Records with scene code:
▶

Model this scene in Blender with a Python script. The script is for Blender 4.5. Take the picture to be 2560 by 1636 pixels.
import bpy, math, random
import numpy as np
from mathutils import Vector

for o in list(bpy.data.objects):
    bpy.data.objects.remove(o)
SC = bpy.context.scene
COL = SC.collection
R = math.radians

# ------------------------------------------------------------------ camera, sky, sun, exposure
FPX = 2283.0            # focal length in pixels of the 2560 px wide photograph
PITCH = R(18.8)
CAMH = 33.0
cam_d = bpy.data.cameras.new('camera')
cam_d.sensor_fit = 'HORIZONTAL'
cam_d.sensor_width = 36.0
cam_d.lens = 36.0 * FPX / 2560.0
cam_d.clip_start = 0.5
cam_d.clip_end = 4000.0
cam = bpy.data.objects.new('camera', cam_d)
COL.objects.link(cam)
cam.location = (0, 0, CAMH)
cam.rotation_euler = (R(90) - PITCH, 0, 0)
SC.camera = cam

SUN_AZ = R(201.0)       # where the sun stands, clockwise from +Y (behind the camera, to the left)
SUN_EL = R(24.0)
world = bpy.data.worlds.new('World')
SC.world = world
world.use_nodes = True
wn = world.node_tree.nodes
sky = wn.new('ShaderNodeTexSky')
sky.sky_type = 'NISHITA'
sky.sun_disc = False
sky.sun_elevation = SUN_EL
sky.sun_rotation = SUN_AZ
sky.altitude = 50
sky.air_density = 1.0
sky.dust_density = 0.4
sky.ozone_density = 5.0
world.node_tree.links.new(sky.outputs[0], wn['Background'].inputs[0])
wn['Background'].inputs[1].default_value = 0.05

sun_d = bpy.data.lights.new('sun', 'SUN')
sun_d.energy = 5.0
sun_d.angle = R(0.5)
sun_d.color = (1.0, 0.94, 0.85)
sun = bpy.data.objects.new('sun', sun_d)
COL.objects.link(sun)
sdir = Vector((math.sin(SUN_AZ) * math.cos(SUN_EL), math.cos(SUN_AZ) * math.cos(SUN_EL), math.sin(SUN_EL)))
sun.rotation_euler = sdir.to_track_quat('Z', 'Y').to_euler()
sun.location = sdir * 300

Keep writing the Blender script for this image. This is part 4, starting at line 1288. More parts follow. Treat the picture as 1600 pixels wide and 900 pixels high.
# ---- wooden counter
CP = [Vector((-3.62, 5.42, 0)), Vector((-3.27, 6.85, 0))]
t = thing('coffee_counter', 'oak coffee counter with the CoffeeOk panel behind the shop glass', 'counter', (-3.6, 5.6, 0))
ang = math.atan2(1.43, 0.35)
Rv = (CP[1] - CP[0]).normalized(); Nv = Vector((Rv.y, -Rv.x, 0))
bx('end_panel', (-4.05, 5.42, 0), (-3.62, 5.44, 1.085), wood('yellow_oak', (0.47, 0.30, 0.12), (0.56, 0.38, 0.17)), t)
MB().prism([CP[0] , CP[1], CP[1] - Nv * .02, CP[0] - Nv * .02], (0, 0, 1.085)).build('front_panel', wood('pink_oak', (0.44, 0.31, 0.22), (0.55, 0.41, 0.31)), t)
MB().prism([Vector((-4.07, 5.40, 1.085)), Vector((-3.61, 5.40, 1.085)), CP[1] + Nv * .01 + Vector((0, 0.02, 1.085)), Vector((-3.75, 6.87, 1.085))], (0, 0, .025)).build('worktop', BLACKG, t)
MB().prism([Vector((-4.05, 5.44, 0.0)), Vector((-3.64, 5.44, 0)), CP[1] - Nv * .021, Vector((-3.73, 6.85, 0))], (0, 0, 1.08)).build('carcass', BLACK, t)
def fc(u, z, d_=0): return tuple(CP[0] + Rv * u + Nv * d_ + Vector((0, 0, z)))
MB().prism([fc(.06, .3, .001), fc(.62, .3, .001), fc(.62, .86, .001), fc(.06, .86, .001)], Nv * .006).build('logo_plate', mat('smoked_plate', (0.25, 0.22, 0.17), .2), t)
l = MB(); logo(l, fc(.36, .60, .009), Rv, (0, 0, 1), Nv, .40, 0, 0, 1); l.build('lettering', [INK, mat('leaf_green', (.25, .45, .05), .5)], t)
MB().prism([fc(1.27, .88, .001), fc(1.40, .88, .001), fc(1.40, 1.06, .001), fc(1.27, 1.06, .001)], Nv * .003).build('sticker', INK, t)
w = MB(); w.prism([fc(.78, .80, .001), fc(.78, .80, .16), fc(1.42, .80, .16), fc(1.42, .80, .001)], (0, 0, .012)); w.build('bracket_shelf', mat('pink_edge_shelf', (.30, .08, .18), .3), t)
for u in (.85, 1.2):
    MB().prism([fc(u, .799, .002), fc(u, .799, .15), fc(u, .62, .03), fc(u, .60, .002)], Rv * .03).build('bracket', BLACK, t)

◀

» **Set task**
Please copy, word for word, every line from the first line of the records through the line containing "R = math.radians", with both of those lines included and nothing else.

» **Answer to this exercise**
Model this scene in Blender with a Python script. The script is for Blender 4.5. Take the picture to be 2560 by 1636 pixels.
import bpy, math, random
import numpy as np
from mathutils import Vector

for o in list(bpy.data.objects):
    bpy.data.objects.remove(o)
SC = bpy.context.scene
COL = SC.collection
R = math.radians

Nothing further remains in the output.